Task details: Count lines, not occurrences: give the number of lines holding the word "pixels", and nothing besides.

·····

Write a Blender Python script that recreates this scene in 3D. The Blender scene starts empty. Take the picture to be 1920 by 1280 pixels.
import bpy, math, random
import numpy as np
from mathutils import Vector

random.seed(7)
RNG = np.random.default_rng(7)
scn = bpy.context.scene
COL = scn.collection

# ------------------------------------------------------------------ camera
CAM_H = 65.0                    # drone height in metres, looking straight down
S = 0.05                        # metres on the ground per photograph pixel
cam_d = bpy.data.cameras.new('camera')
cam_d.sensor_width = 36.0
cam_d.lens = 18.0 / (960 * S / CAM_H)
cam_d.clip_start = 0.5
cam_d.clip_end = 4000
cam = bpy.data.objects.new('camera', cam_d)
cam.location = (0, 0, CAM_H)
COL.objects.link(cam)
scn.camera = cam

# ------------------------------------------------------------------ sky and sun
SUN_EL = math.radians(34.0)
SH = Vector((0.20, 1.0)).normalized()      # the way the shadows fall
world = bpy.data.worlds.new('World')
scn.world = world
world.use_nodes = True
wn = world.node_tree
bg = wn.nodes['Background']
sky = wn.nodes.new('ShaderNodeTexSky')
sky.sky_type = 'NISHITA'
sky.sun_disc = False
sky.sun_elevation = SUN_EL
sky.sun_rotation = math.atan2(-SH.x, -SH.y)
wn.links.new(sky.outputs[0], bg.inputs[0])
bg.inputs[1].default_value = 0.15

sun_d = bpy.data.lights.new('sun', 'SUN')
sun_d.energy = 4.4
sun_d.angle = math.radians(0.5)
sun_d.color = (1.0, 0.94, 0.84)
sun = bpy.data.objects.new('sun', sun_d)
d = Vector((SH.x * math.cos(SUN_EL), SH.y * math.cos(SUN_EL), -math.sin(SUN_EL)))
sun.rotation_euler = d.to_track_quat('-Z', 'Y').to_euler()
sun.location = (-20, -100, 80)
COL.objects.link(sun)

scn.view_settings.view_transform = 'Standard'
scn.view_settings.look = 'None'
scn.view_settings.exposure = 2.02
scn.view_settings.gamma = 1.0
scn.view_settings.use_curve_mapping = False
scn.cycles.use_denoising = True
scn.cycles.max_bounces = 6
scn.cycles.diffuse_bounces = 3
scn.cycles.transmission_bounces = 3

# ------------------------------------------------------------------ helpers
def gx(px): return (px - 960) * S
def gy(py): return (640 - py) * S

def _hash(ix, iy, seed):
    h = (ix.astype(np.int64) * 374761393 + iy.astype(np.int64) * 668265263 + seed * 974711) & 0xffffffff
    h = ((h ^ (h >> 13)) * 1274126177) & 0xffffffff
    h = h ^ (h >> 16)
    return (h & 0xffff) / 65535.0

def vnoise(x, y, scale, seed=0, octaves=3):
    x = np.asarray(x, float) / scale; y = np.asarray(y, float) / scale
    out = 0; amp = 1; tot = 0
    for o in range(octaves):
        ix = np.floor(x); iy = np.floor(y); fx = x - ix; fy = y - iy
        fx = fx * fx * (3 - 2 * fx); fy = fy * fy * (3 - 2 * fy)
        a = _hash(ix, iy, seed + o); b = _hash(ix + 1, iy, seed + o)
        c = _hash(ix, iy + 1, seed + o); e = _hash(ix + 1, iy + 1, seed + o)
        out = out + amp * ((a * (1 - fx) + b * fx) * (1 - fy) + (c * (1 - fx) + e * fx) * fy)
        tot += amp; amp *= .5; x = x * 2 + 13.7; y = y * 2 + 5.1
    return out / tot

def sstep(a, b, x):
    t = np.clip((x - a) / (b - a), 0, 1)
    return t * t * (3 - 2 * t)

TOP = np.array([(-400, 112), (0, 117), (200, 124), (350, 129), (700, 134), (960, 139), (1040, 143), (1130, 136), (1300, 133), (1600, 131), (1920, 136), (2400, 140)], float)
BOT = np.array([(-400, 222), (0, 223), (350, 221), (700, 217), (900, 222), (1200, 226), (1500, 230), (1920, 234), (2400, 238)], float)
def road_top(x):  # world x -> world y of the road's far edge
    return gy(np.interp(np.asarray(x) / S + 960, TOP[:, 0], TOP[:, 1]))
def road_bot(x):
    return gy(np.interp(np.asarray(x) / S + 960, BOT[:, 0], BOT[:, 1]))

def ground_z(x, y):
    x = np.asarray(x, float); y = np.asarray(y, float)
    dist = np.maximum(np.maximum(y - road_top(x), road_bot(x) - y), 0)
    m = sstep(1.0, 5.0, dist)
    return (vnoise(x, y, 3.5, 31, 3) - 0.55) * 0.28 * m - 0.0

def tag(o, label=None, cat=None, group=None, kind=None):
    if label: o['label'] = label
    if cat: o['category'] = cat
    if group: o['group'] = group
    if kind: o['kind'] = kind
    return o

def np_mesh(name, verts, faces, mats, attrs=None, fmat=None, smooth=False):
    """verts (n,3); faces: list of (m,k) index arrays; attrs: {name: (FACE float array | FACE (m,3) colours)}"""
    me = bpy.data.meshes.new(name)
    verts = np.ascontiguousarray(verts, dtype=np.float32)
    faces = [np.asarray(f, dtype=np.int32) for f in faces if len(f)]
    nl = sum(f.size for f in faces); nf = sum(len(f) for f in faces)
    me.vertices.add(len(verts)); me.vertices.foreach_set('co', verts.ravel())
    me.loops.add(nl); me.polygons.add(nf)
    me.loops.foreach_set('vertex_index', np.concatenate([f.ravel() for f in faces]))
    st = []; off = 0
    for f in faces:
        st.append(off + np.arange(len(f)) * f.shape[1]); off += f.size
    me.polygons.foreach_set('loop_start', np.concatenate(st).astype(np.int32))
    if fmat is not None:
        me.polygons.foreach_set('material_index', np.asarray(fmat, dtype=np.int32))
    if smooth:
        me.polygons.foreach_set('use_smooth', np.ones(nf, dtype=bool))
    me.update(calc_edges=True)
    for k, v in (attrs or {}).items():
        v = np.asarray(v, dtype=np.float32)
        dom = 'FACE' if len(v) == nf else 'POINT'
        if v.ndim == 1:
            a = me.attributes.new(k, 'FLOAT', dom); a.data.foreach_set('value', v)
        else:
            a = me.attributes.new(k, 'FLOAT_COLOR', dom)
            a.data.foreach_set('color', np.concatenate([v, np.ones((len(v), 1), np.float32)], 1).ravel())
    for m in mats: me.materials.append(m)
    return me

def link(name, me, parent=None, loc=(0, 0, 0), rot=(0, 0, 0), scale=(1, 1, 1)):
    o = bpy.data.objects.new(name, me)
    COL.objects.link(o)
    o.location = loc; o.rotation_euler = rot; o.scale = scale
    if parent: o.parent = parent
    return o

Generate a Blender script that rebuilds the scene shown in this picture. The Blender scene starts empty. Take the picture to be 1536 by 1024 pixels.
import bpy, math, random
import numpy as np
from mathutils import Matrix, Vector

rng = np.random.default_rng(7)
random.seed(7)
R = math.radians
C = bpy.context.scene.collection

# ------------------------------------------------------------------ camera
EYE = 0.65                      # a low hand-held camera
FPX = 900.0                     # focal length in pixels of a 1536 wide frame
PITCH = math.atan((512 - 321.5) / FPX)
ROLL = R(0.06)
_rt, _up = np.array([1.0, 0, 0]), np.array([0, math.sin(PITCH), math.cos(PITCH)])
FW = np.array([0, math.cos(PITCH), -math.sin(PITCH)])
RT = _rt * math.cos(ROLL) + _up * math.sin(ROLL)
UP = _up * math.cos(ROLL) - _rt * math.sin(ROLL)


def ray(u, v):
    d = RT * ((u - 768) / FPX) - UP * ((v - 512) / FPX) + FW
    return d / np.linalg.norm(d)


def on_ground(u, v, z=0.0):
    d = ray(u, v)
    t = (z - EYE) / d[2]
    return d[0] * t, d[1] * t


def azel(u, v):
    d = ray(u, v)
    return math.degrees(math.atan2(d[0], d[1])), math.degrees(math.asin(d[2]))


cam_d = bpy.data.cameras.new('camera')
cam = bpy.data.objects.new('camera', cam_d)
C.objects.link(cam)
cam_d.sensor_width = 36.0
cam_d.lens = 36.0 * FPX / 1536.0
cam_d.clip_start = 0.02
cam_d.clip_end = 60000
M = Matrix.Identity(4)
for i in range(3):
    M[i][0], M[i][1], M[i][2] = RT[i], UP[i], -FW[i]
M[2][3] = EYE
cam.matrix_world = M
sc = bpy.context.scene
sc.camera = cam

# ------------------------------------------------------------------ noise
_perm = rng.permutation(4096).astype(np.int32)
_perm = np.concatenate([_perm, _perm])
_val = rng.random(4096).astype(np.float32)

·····

Result: 3